Councilwoman Kimberly Stewart elaborated, “We have had to separate the cost of the services from the cost of maintaining the infrastructure. Otherwise, the money that comes from the power system has to stay in the power system,” instead of being allowed to bolster the general budget.
Stewart said the regressive use tax, rather than a flat household fee that might otherwise have been charged, was “the good thing if you call it that” about the plan. “We need this to bring up the revenues to better balance with the cost of maintaining those services,” he said.
Some city residents saw no good thing at all, insisting that the city’s electricity rates were already too high.
Mayor Monnett addressed that and blamed the city’s comparatively large lot sizes (which have been a sore spot in Spring City land-use discussions in years past). Because of those lot sizes, he said, there was more distance between homes and therefore fewer hookups per area.
So, he illustrated, a single block in Spring City might have only four hookups, as opposed to 12-16 in a block in Salt Lake City.
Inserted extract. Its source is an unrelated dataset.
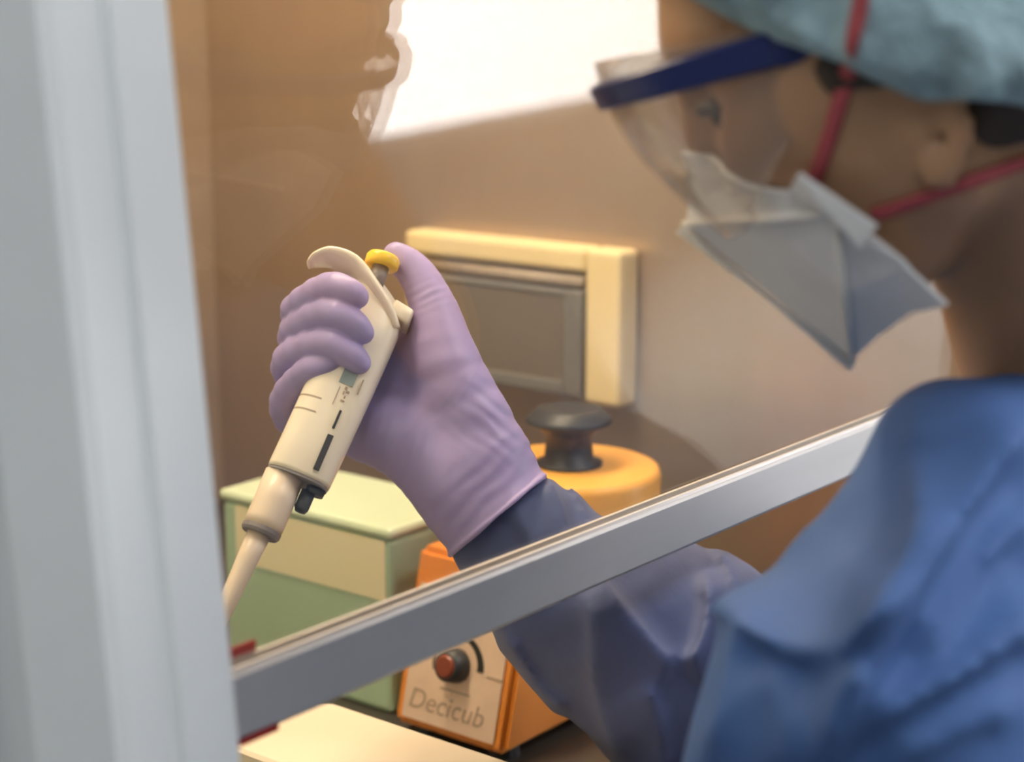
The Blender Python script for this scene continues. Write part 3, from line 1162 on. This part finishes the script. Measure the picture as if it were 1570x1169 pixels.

That meant the Salt Lake City block’s infrastructure costs would be spread among those 12-16 households, whereas in Spring City it would be divided into a much larger-per-household four-way split.
Raising more revenue for power system maintenance and growth was likewise behind the plan for a fee that net-metered homes would be assessed for connecting to the power grid.
The fee is based on the power-output rating of a home’s generating system, from 1 to 5 kilowatts.
The power board recommended, and the council adopted, a fee of $4 per month per kilowatt rating, with a 5-kilowatt cap on the size of such systems.
In practical terms, that means the small handful of residents who currently use net metering will see additional fees of $4-$20.
Von Mellor, head of the city’s power board, said, “With this, people with solar or other generation that are hooked into the system pay for the upkeep of the grid system.”
Mellor said the fee could be amended, and probably would be. “We are sure we will have to tweak it later, but we need to have this in place.”
The council discussed other issues during the meeting:
- Councilman Cody Harmer proposed, and the council adopted, that May 6 be designated as the city’s clean-up day after a discussion of junk vehicles and other messes on the yards of residents.
- With the departure of Mark Mickel as the city’s former fire chief, the council appointed Clark Christensen to fill the spot. Christensen is now both the fire chief and the police chief, which the council felt would save the cost of one city employee.
- Jeff Jarman from the Sanpete Food Pantry requested a $250 donation from Spring City to help meet the financial match required for a large grant the organization is seeking. Jarman said 141 families had benefited from the food bank. When both councilmen Harmer and Sorenson offered to forego two months of their council pay for the cause, the council approved—and doubled to $500—the donation request.
- What to charge as rental fees at the newly renovated Old School Community Center? The council reviewed rental fees at other venues in the county—the Moroni Opera House, Fairview’s Peterson Dance Hall and the Ephraim Co-op, for example—but came to no decision.